Another alternative some boomers are choosing is called cohousing: multigenerational or senior-focused communities of privately owned attached or single-family homes clustered around shared space. Typically there’s a “common house” with a kitchen and dining area where residents meet for meals once a week or so. Residents make joint decisions on community issues.
Harmony Village in Golden, a Denver suburb, is an example. The Southwestern-style complex has 27 terra-cotta colored attached stucco town houses clustered along walkways. It has a community garden, a children’s playground, a hot tub and a large, wooden-beamed common house where residents share meals about three times a month. Houses range from the high $200,000s to about $700,000.
Ronnie Rosenbaum, 69, a divorced mother of two adult children who works part-time as a family and elder mediator, said Harmony Village residents share a commitment to ecology and sustainability. About half are boomers and many of them ski, hike or climb mountains.
“We’re not ready to just sit in front of a TV all day or go play golf. We want to change the world. We’ve never given up on that,” Rosenbaum said. “We’re active politically, physically, educationally.”
Rosenbaum said she plans to grow old in her multilevel town house, which has a bedroom and bathroom on the first floor. She figures a caretaker could live on the second floor, if need be.

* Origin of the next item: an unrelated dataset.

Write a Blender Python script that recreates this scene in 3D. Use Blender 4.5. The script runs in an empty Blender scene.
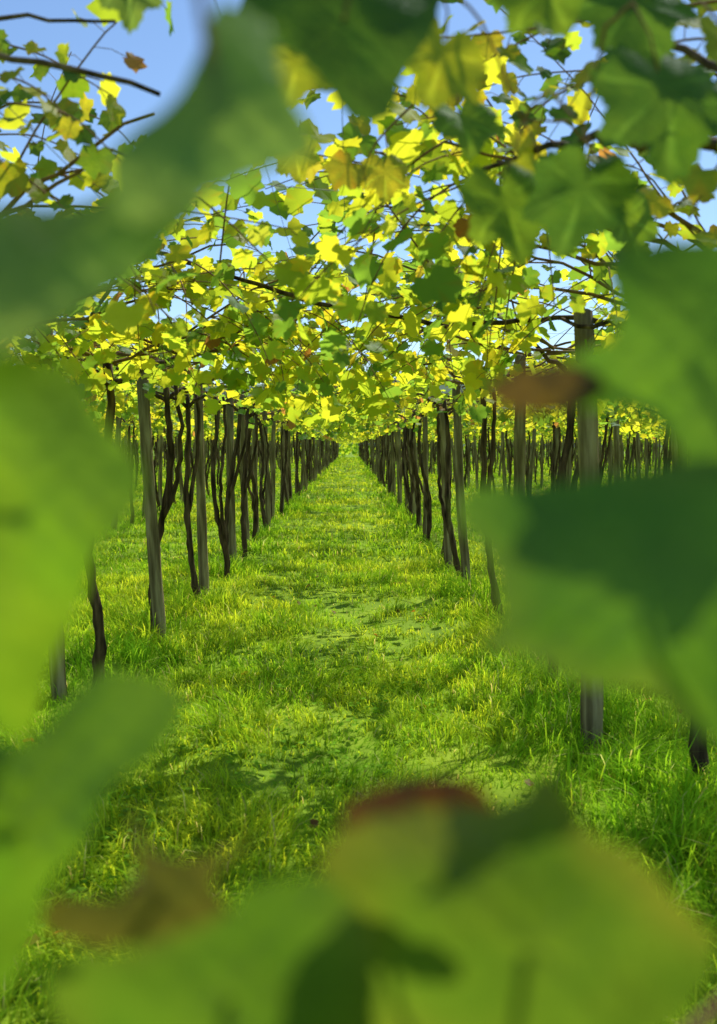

“I moved here from a suburban house. I had a garage and used a garage door opener to get in,” she said. “I really didn’t know my neighbors that well. I didn’t have the relationships and the trust. It’s a very different experience here and there’s a wonderful support system.”
Alice Alexander, executive director of the Cohousing Association of the U.S., said 150 cohousing communities have been built and 12 are being constructed. Another 125 are in development.
“Villages,” membership organizations in existing neighborhoods, are another option for aging boomers. In most villages, members pay an annual fee and provide services for one another, such as transportation or light home maintenance. Non-members who live in the neighborhood also lend a hand. Villages often have a small paid staff. They sponsor social activities: luncheons, book clubs, trips to museums. And they give members lists of vetted, discounted contractors.
About 185 villages operate in 43 states and the District of Columbia and about 40 percent are in suburban areas, according to Natalie Galucia, director of the Village to Village Network, a nonprofit that provides guidance and resources to those who want to set up villages.
“I think it is a great option for boomers who are aging,” said Shari Wenokur Smith, director of the Village in the Woods, in suburban Detroit. “They need more community and they become more limited in what they can do. It’s important to establish the connection so you don’t wake up one day and say ‘I need help and I’ve got nobody.’ ”
But these alternative housing arrangements may not be affordable for working- and middle-class retirees, particularly those on fixed incomes.
“Cohousing, group houses, villages are all going to be marginal. They’re not going to take care of the bulk of boomers who don’t have adequate financial resources,” said John McIlwain, the author of Housing in America and a former senior fellow at the Urban Land Institute, a research center that focuses on real estate and land use. “The pressure is going to fall on local and state government. And they don’t have the money to build the housing that’s needed.”
Aging experts agree that it’s going to take a lot more work to get Mableton or any other suburb in the U.S. ready for the major demographic shifts ahead.
“There’s a tremendous amount to do. Nobody is ready in any way, shape or form,” said Kathryn Lawler, director of the Area Agency on Aging at the Atlanta Regional Commission. “No communities have transformed themselves. It hasn’t happened. But some communities will get it, and they will be the ones driving the 21st century.”